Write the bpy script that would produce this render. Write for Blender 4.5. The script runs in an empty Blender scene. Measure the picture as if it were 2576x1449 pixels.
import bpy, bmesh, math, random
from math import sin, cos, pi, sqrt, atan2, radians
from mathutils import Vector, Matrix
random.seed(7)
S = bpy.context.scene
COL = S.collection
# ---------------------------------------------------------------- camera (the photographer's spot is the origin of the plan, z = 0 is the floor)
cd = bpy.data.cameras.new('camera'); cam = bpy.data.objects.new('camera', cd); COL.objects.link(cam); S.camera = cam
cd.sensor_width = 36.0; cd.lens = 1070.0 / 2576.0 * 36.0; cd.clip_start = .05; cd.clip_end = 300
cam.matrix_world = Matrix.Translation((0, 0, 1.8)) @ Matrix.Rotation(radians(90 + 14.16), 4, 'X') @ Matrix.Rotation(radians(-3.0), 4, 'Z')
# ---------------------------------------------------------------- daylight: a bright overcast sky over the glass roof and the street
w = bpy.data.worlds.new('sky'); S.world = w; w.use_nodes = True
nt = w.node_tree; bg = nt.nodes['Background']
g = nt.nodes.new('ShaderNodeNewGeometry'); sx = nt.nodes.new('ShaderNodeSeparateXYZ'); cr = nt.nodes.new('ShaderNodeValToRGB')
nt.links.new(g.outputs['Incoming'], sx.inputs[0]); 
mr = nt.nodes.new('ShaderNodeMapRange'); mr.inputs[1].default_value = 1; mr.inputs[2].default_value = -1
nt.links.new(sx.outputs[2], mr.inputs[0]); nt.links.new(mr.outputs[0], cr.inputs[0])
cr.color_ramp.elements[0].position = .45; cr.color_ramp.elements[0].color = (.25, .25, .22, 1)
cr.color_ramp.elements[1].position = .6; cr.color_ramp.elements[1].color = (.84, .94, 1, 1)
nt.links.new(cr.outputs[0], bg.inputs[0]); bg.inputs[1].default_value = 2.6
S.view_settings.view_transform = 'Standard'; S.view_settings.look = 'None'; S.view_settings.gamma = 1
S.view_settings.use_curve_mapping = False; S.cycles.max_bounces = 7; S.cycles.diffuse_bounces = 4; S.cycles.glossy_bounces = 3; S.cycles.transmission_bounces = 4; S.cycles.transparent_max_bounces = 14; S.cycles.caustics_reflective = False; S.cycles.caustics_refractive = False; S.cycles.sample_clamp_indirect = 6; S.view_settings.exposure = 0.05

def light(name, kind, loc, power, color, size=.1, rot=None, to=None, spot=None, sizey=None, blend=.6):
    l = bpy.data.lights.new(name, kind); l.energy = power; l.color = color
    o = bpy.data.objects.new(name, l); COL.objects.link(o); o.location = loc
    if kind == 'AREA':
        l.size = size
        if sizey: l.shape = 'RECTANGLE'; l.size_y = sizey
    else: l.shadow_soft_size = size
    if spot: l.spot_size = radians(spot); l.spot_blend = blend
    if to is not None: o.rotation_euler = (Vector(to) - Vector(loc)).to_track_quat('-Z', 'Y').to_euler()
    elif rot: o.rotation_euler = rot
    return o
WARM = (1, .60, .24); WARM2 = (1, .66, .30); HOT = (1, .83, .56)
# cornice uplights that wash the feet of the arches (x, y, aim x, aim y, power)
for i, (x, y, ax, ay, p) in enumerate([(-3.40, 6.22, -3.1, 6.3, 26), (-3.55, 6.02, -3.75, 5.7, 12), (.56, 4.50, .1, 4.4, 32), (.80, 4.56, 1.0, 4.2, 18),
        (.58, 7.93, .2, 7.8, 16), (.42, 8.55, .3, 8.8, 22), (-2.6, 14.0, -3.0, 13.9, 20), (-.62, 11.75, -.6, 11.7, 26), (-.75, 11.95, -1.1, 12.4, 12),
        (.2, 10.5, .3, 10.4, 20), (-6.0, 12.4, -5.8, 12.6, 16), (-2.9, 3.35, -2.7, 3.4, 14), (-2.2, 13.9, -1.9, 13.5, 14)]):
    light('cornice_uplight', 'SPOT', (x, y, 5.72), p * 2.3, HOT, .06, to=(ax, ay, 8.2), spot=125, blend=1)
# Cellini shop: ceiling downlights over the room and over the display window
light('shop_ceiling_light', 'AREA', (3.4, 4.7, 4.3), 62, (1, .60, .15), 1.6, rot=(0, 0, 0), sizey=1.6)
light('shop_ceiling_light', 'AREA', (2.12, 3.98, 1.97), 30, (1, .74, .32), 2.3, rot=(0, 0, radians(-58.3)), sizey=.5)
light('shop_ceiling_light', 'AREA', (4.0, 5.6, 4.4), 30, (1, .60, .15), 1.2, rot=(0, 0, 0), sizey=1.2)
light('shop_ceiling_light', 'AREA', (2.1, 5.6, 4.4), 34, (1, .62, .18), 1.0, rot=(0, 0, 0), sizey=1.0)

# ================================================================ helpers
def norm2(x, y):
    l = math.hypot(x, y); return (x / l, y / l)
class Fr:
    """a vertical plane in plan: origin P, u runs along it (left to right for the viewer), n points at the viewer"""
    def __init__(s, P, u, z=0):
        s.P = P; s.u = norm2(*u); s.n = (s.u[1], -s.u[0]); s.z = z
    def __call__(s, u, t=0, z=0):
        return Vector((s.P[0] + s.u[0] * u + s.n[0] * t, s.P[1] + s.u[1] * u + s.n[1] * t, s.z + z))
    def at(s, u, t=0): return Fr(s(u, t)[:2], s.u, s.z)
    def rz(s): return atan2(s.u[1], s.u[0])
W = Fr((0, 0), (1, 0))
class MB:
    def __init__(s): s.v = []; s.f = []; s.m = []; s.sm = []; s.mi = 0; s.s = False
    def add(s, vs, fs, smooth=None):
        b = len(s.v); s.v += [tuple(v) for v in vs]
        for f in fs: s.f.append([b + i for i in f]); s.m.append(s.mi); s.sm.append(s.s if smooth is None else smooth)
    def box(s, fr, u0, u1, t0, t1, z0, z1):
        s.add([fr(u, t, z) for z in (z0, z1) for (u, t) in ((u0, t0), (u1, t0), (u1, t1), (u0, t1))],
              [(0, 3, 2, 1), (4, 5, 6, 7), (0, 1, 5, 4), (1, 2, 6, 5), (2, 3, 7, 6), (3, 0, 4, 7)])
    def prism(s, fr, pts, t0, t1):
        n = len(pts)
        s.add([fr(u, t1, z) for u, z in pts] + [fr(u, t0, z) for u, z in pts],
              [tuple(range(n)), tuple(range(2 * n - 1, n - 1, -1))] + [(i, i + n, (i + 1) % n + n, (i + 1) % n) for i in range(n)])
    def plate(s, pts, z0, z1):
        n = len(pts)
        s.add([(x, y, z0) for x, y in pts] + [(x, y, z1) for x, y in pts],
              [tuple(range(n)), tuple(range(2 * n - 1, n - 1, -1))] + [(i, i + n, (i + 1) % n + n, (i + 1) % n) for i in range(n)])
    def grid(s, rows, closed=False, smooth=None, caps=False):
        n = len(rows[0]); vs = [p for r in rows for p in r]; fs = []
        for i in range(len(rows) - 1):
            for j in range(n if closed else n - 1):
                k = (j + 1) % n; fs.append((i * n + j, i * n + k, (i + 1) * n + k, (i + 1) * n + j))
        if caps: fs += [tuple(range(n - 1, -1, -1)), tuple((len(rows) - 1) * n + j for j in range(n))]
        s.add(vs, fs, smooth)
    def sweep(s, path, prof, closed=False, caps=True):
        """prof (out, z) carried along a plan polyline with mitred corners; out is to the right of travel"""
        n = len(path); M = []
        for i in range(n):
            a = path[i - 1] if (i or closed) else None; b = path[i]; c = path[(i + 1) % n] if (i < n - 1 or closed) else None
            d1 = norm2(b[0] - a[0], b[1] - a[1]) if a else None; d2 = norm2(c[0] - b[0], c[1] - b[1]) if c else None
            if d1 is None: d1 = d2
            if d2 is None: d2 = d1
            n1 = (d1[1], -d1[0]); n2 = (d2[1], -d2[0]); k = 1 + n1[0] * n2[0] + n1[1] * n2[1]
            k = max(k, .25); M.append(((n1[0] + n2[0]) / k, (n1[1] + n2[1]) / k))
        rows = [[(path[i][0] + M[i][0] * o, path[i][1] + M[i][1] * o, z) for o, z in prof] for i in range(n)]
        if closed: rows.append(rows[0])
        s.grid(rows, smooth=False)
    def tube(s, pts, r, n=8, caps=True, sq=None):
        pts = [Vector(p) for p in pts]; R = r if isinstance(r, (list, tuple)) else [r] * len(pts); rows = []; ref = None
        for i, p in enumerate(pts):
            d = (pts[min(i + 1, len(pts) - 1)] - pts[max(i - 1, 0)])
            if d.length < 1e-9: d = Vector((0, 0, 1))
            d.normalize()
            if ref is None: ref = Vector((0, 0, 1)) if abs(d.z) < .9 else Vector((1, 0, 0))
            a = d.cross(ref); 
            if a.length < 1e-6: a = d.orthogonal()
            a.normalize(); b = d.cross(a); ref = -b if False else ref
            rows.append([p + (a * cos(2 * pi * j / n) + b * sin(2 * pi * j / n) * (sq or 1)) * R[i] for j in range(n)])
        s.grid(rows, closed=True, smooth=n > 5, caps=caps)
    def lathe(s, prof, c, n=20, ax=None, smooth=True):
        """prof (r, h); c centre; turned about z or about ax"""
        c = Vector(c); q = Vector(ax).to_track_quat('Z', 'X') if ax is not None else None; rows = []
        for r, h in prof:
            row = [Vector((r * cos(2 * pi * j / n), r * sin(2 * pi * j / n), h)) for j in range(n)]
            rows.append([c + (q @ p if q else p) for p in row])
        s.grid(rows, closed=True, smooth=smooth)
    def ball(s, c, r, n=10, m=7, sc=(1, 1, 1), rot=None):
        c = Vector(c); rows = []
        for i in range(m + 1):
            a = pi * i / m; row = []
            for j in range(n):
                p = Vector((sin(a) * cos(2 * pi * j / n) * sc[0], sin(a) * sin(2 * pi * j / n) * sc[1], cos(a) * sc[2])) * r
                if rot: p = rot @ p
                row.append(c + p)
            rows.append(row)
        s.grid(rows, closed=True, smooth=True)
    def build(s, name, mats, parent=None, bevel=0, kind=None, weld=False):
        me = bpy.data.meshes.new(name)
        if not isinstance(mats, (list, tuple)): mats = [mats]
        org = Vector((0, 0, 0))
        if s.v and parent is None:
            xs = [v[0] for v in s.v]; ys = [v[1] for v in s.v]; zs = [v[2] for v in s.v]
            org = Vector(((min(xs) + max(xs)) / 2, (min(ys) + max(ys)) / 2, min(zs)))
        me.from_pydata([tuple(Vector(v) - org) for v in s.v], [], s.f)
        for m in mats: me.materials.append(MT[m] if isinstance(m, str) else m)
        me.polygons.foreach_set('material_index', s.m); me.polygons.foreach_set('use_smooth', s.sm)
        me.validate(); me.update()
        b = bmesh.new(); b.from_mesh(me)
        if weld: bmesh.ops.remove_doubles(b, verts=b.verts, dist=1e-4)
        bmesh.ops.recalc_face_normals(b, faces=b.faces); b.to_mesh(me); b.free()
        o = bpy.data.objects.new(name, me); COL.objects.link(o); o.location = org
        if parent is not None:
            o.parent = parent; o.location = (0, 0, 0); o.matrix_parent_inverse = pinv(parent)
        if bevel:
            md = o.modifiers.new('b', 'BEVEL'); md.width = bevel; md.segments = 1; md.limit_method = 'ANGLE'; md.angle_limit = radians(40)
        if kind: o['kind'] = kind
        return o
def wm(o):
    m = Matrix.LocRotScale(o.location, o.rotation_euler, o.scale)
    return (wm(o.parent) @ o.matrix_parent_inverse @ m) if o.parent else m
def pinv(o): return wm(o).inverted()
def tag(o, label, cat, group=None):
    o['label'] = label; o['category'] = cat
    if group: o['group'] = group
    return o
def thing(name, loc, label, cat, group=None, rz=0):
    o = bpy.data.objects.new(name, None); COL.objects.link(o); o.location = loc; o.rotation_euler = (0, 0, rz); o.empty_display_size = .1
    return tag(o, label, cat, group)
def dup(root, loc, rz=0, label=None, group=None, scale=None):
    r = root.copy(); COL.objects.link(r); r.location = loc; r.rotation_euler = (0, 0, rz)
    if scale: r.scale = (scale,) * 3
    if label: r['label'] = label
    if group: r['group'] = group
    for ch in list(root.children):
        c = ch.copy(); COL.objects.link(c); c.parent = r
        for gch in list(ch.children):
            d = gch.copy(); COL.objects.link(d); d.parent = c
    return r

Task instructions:
Which lines hold the word "that"? Copy all of them.

Response:
Write the bpy script that would produce this render. Write for Blender 4.5. The script runs in an empty Blender scene. Measure the picture as if it were 2576x1449 pixels.
# cornice uplights that wash the feet of the arches (x, y, aim x, aim y, power)